Collected data =

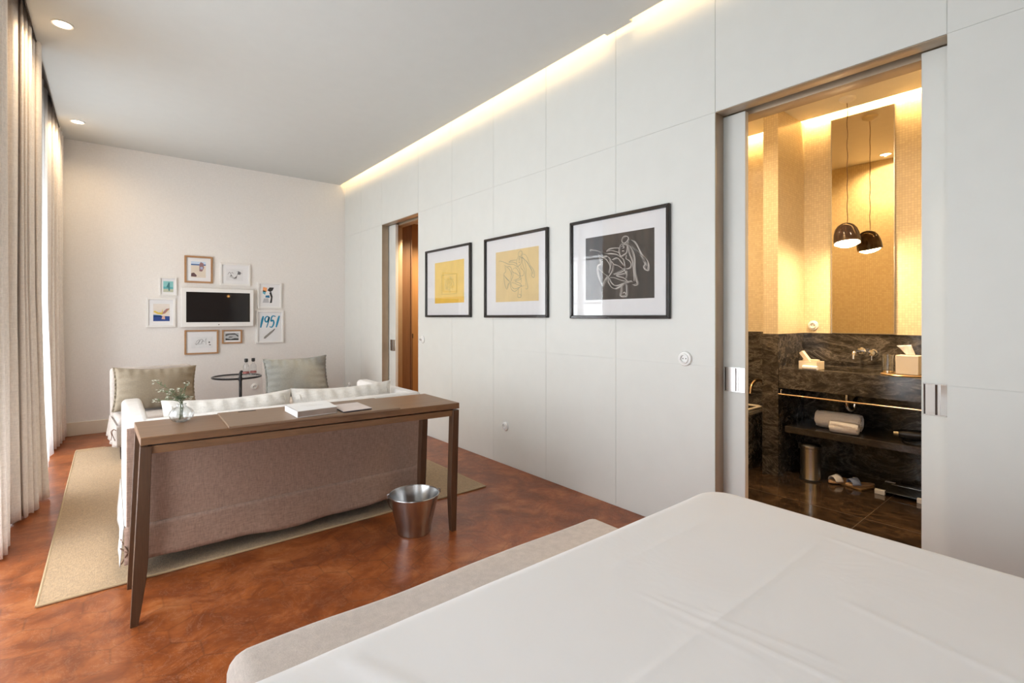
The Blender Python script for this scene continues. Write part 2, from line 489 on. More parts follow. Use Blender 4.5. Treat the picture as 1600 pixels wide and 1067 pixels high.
# panelled wall: separate lacquered panels with open joints over a dark backing
m = MB(); g = 0.0014
ycuts = [YB, -0.35, 0.427, 1.400, 2.091, 2.764, 3.432, 4.106, 4.786, 5.705, 6.35, YF]
zcuts = [0.012, 0.975, ZD, ZT]
for i in range(len(ycuts) - 1):
    a, b = ycuts[i], ycuts[i + 1]
    opening = (a, b) in (BD, CD)
    for j in range(3):
        if opening and j < 2: continue
        m.box(XW, XW + 0.004, a + g, b - g, zcuts[j] + g, zcuts[j + 1] - g)
struct('wall_right', m, 'panel', smooth=False)
m = MB(); rs = [(YB, BD[0]), (BD[1], CD[0]), (CD[1], YF)]
for a, b in rs:
    m.box(XW + 0.004, XW + 0.085, a, b, 0, ZD)
for a, b in (BD, CD): pass
m.box(XW + 0.004, XW + 0.085, YB, YF, ZD, ZT)
struct('wall_backing', m, 'panel', smooth=False)
m = MB()   # inner skin of the wall, bathroom side
for a, b in rs: m.box(2.745, 2.86, a, b, 0, ZD)
m.box(2.745, 2.86, YB, YF, ZD, ZT); struct('wall_inner', m, 'tile', smooth=False)
# linings of the two openings
n = 0
for a, b in (BD, CD):
    n += 1
    m = MB()
    m.box(XW + 0.001, XW + 0.085, a + 0.001, b - 0.001, ZD - 0.004, ZD + 0.0005)
    m.box(XW + 0.001, XW + 0.085, b - 0.003, b + 0.0005, 0, ZD - 0.004)
    m.box(2.738, 2.745, a, b, ZD - 0.012, ZD + 0.03)
    m.box(2.745, 2.862, a + 0.001, b - 0.001, ZD - 0.004, ZD + 0.0005)
    m.box(2.745, 2.862, b - 0.004, b + 0.0005, 0, ZD); m.box(2.745, 2.862, a - 0.0005, a + 0.004, 0, ZD)
    struct('trim_%d' % n, m, 'jamb', bevel=0.001, smooth=False)


def sliding_door(n, y0, y1, hy0, hy1, hz0=0.835, hz1=0.970, grip=0.55):
    d = MB().box(XS, XS + 0.036, y0, y1, 0.008, ZD - 0.006)
    o = struct('door_%d' % n, d, 'panel', bevel=0.002)
    h = MB(); x = XS
    h.box(x - 0.003, x, hy0, hy1, hz0, hz1)
    p = obj('handle_plate', h, 'chrome', o, bevel=0.001)
    r_ = MB(); yc = hy0 + (hy1 - hy0) * grip
    r_.box(x - 0.007, x - 0.003, yc - 0.004, yc + 0.004, hz0 + 0.002, hz1 - 0.002)
    r_.box(x - 0.006, x - 0.003, hy0, hy1, hz1 - 0.004, hz1); r_.box(x - 0.006, x - 0.003, hy0, hy1, hz0, hz0 + 0.004)
    obj('grip', r_, 'steel', p)
    s = MB().box(x - 0.0045, x - 0.0035, yc + 0.006, hy1 - 0.006 if grip < 0.5 else hy1 - 0.012, hz0 + 0.006, hz1 - 0.006)
    obj('recess', s, 'steel', p)
    s = MB().box(x - 0.0062, x - 0.003, yc + 0.004, yc + 0.012, hz0 + 0.004, hz1 - 0.004); s.box(x - 0.0062, x - 0.003, hy1 - 0.008, hy1 - 0.003, hz0 + 0.004, hz1 - 0.004)
    obj('edge_line', s, 'shade', p)
    return o


sliding_door(1, 1.279, 1.90, 1.279, 1.393, grip=0.36)
sliding_door(2, -0.20, 0.526, 0.430, 0.520, grip=0.42)
sliding_door(3, 5.53, 6.10, 5.535, 5.66, grip=0.5)
# edge strips of the leading door edges
# ------------------------------------------------------------------ bathroom shell
XB = 4.57; ZBC = 2.89; YN = 1.677
m = MB().box(2.88, XB + 0.1, -0.6, 3.2, -0.06, 0.0)
struct('floor_bathroom', m, 'marblefloor', smooth=False)
m = MB().box(2.86, 4.50, -0.6, 3.2, ZBC, ZBC + 0.02); m.box(2.86, XB + 0.1, -0.6, 3.2, ZBC + 0.14, ZBC + 0.18); m.box(4.42, 4.43, -0.6, 3.2, ZBC + 0.02, ZBC + 0.14)
struct('ceiling_bathroom', m, 'white', smooth=False)
ZM = 1.115
m = MB().box(XB, XB + 0.1, -0.6, 3.2, ZM, ZBC + 0.14); m.box(4.06, XB, YN, YN + 0.113, ZM, ZBC)
m.box(2.86, XB, 3.1, 3.2, ZM, ZBC); m.box(2.86, XB, -0.6, -0.5, ZM, ZBC)
struct('wall_bathroom', m, 'tile', smooth=False)
m = MB().box(XB - 0.004, XB + 0.1, -0.6, 3.2, 0, ZM); m.box(4.054, XB, YN - 0.004, YN + 0.117, 0, ZM)
m.box(2.86, XB, 3.09, 3.2, 0, ZM); m.box(2.86, XB, -0.6, -0.49, 0, ZM)
struct('wall_marble', m, 'marble', smooth=False)
m = MB().box(XB - 0.002, XB - 0.0005, 1.70, 3.1, ZBC - 0.03, ZBC + 0.0)
# floor joint strips (marble slabs meet)
m = MB(); m.box(2.88, XB, 0.985, 0.989, 0, 0.0006); m.box(3.62, 3.624, -0.5, 3.1, 0, 0.0006); m.box(2.88, XB, 1.90, 1.904, 0, 0.0006)
struct('trim_3', m, paint((0.05, 0.032, 0.02)), smooth=False)
# closet corridor behind the far doorway
m = MB().box(2.88, 4.2, 4.3, 6.6, -0.06, 0)
struct('floor_corridor', m, 'orangewood', smooth=False)
m = MB().box(2.86, 4.2, 5.98, 6.04, 0, 2.5)
struct('wall_corridor', m, 'orangewood', smooth=False)
m = MB().box(4.1, 4.2, 4.3, 6.0, 0, 2.5); m.box(2.86, 4.2, 4.2, 4.3, 0, 2.5)
struct('wall_corridor_side', m, 'orangewood', smooth=False)
m = MB().box(2.86, 4.2, 4.3, 6.0, 2.5, 2.54); struct('ceiling_corridor', m, 'white', smooth=False)
m = MB().box(2.87, 3.03, 5.80, 5.98, 0, 2.46); m.box(3.03, 3.045, 5.79, 5.80, 0, 2.46)
struct('trim_4', m, 'brownwood', smooth=False)

# ------------------------------------------------------------------ cove strips
m = MB().box(2.440, 2.455, YB + 0.05, YF - 0.05, 3.25, 3.265)
tag(obj('led_strip', m, 'led'), 'warm light strip hidden above the ceiling edge along the panelled wall', 'light strip')
m = MB().box(4.432, 4.445, -0.4, 3.0, ZBC + 0.03, ZBC + 0.045)
tag(obj('led_strip', m, 'ledbath'), 'warm light strip in the ceiling gap over the bathroom vanity', 'light strip')


# ------------------------------------------------------------------ recessed lamps
def spot(name, loc, power, size=80, color=WARM, r=0.04):
    l = bpy.data.lights.new(name, 'SPOT'); l.energy = power; l.color = color; l.spot_size = R(size); l.spot_blend = 0.7; l.shadow_soft_size = r
    o = bpy.data.objects.new(name, l); COL.objects.link(o); o.location = loc
    return o


def downlight(x, y, z, label, power=28, group=None):
    t = thing('recessed_ceiling_light', label, 'ceiling light', (x, y, z), 0, group)
    obj('trim_ring', MB().lathe([(0.045, 0.0), (0.056, 0.0), (0.058, -0.004), (0.052, -0.006), (0.045, -0.003)], n=36, cap=False), 'white', t)
    obj('lens', MB().lathe([(0.0005, -0.002), (0.045, -0.003), (0.045, 0.0), (0.0005, 0.001)], n=36, cap=False), 'lamp', t)
    s = spot('downlight_beam', (x, y, z - 0.012), power, 160, (1.0, 0.74, 0.46)); s.data.spot_blend = 1.0; s.data.shadow_soft_size = 0.006; s.location.z = z - 0.013
    return t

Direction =
Pictures stay out. Repeat only the lines from the beginning of the data through the line that has "struct('trim_%d' % n, m, 'jamb', bevel=0.001, smooth=False)".

Finished task =
The Blender Python script for this scene continues. Write part 2, from line 489 on. More parts follow. Use Blender 4.5. Treat the picture as 1600 pixels wide and 1067 pixels high.
# panelled wall: separate lacquered panels with open joints over a dark backing
m = MB(); g = 0.0014
ycuts = [YB, -0.35, 0.427, 1.400, 2.091, 2.764, 3.432, 4.106, 4.786, 5.705, 6.35, YF]
zcuts = [0.012, 0.975, ZD, ZT]
for i in range(len(ycuts) - 1):
    a, b = ycuts[i], ycuts[i + 1]
    opening = (a, b) in (BD, CD)
    for j in range(3):
        if opening and j < 2: continue
        m.box(XW, XW + 0.004, a + g, b - g, zcuts[j] + g, zcuts[j + 1] - g)
struct('wall_right', m, 'panel', smooth=False)
m = MB(); rs = [(YB, BD[0]), (BD[1], CD[0]), (CD[1], YF)]
for a, b in rs:
    m.box(XW + 0.004, XW + 0.085, a, b, 0, ZD)
for a, b in (BD, CD): pass
m.box(XW + 0.004, XW + 0.085, YB, YF, ZD, ZT)
struct('wall_backing', m, 'panel', smooth=False)
m = MB()   # inner skin of the wall, bathroom side
for a, b in rs: m.box(2.745, 2.86, a, b, 0, ZD)
m.box(2.745, 2.86, YB, YF, ZD, ZT); struct('wall_inner', m, 'tile', smooth=False)
# linings of the two openings
n = 0
for a, b in (BD, CD):
    n += 1
    m = MB()
    m.box(XW + 0.001, XW + 0.085, a + 0.001, b - 0.001, ZD - 0.004, ZD + 0.0005)
    m.box(XW + 0.001, XW + 0.085, b - 0.003, b + 0.0005, 0, ZD - 0.004)
    m.box(2.738, 2.745, a, b, ZD - 0.012, ZD + 0.03)
    m.box(2.745, 2.862, a + 0.001, b - 0.001, ZD - 0.004, ZD + 0.0005)
    m.box(2.745, 2.862, b - 0.004, b + 0.0005, 0, ZD); m.box(2.745, 2.862, a - 0.0005, a + 0.004, 0, ZD)
    struct('trim_%d' % n, m, 'jamb', bevel=0.001, smooth=False)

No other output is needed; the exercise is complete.